Part of a data file:
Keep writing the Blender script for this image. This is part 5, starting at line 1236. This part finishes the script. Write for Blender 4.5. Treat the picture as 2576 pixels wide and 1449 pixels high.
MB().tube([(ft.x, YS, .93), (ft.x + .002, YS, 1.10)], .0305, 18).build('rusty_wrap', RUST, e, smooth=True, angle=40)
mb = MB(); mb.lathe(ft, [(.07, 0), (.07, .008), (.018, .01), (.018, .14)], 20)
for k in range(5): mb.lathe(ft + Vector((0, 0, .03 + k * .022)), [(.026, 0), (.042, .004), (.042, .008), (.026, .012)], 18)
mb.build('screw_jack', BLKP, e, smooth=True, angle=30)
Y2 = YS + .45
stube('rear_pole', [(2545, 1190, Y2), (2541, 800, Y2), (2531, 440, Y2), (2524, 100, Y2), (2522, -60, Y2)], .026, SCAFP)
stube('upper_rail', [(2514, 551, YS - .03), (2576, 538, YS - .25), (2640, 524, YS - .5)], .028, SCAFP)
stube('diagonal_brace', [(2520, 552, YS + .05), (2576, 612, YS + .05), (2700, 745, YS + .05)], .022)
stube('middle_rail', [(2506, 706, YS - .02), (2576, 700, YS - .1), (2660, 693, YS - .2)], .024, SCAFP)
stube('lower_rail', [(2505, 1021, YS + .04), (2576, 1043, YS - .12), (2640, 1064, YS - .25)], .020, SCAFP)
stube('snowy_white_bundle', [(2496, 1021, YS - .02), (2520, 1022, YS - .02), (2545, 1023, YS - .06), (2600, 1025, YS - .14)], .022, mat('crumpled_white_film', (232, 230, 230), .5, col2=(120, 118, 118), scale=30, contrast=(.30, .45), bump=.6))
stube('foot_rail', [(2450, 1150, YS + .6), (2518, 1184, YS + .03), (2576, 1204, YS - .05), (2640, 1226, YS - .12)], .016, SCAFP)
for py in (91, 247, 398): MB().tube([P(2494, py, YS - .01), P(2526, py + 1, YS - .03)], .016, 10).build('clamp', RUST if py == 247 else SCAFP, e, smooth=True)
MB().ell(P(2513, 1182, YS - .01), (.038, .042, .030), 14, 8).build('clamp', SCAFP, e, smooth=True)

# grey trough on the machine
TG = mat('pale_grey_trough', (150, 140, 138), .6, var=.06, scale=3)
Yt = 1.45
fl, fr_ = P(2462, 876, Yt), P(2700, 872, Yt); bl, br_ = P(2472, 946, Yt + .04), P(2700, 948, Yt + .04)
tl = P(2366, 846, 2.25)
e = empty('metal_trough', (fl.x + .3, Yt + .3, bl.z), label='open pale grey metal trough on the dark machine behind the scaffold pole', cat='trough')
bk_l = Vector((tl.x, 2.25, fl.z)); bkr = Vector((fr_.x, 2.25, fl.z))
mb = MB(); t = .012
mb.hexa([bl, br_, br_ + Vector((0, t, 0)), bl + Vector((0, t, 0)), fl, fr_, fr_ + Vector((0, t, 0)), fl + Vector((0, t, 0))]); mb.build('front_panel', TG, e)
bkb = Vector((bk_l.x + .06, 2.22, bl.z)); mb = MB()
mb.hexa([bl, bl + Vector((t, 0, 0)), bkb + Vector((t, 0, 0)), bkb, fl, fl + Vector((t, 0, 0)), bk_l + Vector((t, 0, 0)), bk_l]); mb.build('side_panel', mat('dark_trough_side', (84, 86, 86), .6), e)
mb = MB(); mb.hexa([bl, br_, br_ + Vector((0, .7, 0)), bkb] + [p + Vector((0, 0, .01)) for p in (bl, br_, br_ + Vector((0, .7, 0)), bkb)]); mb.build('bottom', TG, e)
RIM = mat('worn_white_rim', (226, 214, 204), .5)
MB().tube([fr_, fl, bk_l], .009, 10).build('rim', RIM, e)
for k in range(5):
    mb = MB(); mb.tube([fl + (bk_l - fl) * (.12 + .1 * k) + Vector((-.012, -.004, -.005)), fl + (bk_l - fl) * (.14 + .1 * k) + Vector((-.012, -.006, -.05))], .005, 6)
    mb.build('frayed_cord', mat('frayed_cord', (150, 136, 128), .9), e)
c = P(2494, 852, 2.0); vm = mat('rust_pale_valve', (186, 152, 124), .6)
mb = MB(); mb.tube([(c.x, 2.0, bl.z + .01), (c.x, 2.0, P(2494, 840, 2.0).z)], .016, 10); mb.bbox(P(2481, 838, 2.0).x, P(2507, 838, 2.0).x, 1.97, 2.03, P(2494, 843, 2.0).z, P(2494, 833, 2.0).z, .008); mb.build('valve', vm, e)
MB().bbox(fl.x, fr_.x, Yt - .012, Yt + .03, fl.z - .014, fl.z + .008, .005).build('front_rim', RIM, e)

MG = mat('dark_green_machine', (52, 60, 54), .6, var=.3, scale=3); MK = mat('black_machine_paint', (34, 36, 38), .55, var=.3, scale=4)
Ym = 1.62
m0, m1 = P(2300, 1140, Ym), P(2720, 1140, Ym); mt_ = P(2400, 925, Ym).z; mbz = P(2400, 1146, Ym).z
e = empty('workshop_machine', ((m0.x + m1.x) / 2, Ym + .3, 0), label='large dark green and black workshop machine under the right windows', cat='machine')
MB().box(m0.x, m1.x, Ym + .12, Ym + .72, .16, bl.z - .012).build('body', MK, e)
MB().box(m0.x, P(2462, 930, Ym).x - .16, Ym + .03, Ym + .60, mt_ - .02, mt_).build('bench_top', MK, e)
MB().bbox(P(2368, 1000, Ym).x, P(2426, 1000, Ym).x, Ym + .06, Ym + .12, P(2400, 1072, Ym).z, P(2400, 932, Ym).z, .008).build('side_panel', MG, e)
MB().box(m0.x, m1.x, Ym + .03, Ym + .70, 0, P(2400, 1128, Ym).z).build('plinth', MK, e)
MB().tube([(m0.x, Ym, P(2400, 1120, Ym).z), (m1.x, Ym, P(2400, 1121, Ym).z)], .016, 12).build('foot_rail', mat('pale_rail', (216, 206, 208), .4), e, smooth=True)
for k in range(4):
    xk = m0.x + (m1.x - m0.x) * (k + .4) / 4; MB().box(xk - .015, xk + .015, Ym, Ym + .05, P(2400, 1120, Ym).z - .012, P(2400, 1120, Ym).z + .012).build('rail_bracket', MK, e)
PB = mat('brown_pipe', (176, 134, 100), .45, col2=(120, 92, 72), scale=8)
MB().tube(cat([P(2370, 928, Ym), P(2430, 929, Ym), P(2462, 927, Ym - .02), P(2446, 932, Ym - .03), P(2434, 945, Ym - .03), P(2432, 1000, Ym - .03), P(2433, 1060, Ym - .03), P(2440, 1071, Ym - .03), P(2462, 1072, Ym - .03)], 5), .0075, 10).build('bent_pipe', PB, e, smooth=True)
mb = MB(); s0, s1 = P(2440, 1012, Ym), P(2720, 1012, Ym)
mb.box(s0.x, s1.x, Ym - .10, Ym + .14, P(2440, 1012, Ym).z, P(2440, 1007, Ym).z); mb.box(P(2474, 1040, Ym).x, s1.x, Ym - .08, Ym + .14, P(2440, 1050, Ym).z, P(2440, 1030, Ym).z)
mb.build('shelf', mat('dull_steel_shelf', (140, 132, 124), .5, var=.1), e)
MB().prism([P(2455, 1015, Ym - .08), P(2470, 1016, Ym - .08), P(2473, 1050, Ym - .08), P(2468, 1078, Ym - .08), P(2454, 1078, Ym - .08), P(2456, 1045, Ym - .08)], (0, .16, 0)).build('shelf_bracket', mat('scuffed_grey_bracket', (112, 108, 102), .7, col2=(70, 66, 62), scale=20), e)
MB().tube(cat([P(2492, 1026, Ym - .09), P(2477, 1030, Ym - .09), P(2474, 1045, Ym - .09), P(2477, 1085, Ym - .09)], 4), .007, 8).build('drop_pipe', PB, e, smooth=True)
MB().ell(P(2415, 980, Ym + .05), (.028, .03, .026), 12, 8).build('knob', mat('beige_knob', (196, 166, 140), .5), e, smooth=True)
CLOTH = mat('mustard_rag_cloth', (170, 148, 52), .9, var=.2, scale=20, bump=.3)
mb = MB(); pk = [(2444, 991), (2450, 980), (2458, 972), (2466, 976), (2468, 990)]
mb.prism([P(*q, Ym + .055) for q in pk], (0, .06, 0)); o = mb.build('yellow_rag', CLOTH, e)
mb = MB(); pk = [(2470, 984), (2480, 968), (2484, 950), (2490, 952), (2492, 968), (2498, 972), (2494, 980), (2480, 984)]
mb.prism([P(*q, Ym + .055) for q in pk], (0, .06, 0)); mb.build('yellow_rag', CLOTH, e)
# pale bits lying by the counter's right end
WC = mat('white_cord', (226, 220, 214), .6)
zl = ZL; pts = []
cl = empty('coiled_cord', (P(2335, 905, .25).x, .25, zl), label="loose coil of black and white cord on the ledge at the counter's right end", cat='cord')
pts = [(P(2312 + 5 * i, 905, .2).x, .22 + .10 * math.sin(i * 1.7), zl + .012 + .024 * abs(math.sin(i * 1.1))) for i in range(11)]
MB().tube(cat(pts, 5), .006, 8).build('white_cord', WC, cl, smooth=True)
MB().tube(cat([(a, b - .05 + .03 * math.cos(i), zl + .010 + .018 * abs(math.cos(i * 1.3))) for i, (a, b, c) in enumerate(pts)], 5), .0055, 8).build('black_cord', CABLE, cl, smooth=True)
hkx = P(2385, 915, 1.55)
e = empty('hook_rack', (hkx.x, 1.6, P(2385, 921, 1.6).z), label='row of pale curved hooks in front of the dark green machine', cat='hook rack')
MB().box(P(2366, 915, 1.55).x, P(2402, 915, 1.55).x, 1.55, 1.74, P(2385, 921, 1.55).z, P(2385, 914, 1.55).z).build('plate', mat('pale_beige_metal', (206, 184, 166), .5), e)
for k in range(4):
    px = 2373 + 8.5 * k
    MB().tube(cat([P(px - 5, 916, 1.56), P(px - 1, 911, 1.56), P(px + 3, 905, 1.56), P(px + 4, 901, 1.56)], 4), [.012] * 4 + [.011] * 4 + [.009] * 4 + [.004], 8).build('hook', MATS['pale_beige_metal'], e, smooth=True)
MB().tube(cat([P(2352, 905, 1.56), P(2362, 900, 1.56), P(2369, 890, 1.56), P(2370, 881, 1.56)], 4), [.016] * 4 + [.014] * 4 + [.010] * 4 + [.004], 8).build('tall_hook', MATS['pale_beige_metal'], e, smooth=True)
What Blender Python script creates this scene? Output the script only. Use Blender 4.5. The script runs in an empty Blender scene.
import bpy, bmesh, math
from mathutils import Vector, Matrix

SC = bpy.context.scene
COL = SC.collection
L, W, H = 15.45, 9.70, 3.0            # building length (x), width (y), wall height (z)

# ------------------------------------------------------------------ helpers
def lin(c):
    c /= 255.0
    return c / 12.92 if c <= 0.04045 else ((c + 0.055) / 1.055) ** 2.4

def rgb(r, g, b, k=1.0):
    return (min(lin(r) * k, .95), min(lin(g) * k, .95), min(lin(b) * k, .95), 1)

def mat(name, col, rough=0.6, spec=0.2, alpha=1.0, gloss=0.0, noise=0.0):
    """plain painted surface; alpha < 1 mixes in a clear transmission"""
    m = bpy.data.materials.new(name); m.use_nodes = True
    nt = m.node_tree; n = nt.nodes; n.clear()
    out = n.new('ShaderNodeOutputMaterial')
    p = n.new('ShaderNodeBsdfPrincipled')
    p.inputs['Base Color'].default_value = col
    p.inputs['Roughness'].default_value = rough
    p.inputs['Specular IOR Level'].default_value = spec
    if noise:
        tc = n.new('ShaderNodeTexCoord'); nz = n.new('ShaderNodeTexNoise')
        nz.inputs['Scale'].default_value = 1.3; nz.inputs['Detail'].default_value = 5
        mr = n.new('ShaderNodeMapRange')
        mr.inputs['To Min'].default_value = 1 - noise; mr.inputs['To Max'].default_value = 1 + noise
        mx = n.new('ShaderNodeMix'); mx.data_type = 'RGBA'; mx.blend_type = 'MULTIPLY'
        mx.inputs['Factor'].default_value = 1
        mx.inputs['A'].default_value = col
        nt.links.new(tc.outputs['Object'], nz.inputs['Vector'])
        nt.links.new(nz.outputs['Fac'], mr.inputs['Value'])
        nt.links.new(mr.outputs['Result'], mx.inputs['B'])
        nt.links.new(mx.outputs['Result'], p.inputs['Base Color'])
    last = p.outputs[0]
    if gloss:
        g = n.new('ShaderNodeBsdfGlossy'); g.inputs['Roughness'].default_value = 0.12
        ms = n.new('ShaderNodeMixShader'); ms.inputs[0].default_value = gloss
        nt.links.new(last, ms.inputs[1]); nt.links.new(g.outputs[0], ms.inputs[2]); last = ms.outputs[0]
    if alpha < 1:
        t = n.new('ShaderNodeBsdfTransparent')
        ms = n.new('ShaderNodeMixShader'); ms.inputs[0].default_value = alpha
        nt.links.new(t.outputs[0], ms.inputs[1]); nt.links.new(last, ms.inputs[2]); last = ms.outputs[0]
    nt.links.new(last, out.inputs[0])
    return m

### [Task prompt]
The lines to return run from the one containing "What Blender Python" down to the one containing "return (min(lin(r) *"; give them exactly, both included, and no others.

### [Result]
What Blender Python script creates this scene? Output the script only. Use Blender 4.5. The script runs in an empty Blender scene.
import bpy, bmesh, math
from mathutils import Vector, Matrix

SC = bpy.context.scene
COL = SC.collection
L, W, H = 15.45, 9.70, 3.0            # building length (x), width (y), wall height (z)

# ------------------------------------------------------------------ helpers
def lin(c):
    c /= 255.0
    return c / 12.92 if c <= 0.04045 else ((c + 0.055) / 1.055) ** 2.4

def rgb(r, g, b, k=1.0):
    return (min(lin(r) * k, .95), min(lin(g) * k, .95), min(lin(b) * k, .95), 1)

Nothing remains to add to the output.